Noch keine konkrete Lösung gibt es für rund 3800 heimische Anleger, die um ihr Geld bangen: Sie haben Versicherungspolizzen bei Allianz, Generali und Wüstenrot abgeschlossen, bei denen das mittlerweile insolvente US-Institut Lehman Brothers als Garantiegeber fungiert. Zwar versichern die Assekuranzen, sie würden alles unternehmen, um die Interessen ihrer Kunden zu wahren. Garantien könnten sie jedoch derzeit keine abgeben.

Bei Allianz sind rund 1000 Kunden betroffen, die in Summe 20 Mio. Euro investiert haben. Das betreffende Veranlagungsprodukt "Top Invest V" sollte dem Anleger bei zwölfjähriger Laufzeit eine Auszahlung von 170,56 Prozent garantieren. "Jeder kann beruhigt sein, es wird den Kunden keinerlei Nachteil entstehen", sagt Allianz-Sprecherin Marita Roloff auf "WZ"-Anfrage. Man brauche aber noch Zeit, um konkrete Lösungen auszuarbeiten.

Auch bei Wüstenrot und Generali, wo 800 beziehungsweise 2000 Kunden betroffen sind, heißt es: Bitte warten. "Die Situation ist unübersichtlich, wir arbeiten aber hart an einer Lösung", erklärt Wüstenrot-Sprecher Herbert Moser.

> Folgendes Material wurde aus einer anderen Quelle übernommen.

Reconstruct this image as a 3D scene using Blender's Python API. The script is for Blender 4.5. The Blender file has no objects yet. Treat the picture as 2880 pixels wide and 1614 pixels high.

Allianz und Generali haben laut Eigenaussage darüber hinaus keine Investments bei Lehman oder AIG. Bei Wüstenrot fungiert AIG als Rückversicherer im Rahmen der Zukunftsvorsorge. Über die fragliche Summe konnte Moser keine Aussage treffen. Für Kunden gebe es keine Auswirkungen.